→ **Exercise objective**
State the number of lines in the material below that have "scene" in them, without any other text.

--------------------------------------------------

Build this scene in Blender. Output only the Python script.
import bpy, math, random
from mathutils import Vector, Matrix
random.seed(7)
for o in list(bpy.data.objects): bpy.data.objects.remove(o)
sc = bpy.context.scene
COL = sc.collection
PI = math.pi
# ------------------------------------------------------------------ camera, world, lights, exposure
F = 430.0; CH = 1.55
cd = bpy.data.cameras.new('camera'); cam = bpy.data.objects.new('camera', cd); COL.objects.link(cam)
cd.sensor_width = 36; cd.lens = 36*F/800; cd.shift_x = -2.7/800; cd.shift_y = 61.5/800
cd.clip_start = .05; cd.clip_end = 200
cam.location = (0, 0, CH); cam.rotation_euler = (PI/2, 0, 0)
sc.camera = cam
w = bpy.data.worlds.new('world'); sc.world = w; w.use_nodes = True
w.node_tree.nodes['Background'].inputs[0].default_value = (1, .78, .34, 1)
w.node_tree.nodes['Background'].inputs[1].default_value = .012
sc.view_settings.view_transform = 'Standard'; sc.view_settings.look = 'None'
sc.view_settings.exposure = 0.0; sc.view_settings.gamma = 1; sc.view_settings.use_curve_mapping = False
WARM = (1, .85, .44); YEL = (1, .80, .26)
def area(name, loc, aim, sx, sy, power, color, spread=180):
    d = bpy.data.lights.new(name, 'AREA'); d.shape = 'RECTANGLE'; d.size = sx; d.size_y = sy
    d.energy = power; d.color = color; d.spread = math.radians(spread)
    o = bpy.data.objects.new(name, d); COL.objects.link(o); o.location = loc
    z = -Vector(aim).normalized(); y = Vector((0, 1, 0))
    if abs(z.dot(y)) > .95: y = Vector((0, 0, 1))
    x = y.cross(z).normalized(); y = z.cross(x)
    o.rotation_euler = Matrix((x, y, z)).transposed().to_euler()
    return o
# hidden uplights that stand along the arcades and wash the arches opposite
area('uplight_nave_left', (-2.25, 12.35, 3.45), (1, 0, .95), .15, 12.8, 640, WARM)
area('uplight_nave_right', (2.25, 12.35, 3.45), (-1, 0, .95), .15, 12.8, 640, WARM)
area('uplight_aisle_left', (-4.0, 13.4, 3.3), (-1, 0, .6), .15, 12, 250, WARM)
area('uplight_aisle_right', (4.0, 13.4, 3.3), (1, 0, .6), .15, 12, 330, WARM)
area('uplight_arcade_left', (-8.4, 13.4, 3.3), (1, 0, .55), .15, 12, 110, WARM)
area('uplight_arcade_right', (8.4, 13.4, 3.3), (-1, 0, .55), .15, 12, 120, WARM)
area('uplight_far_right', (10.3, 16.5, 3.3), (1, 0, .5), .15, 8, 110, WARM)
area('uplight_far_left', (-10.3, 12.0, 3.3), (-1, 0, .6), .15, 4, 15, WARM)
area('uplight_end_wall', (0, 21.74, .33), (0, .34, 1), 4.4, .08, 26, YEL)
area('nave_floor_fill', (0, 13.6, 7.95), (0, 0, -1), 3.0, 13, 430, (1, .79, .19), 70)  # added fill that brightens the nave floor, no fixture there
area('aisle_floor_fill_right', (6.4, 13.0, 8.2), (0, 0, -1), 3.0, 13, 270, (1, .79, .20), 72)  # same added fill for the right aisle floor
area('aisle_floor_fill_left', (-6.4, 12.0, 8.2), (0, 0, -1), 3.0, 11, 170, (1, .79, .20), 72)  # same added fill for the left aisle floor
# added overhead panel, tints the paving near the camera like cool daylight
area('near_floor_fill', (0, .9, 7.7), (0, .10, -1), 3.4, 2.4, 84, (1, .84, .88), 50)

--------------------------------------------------

→ **Completed exercise**
2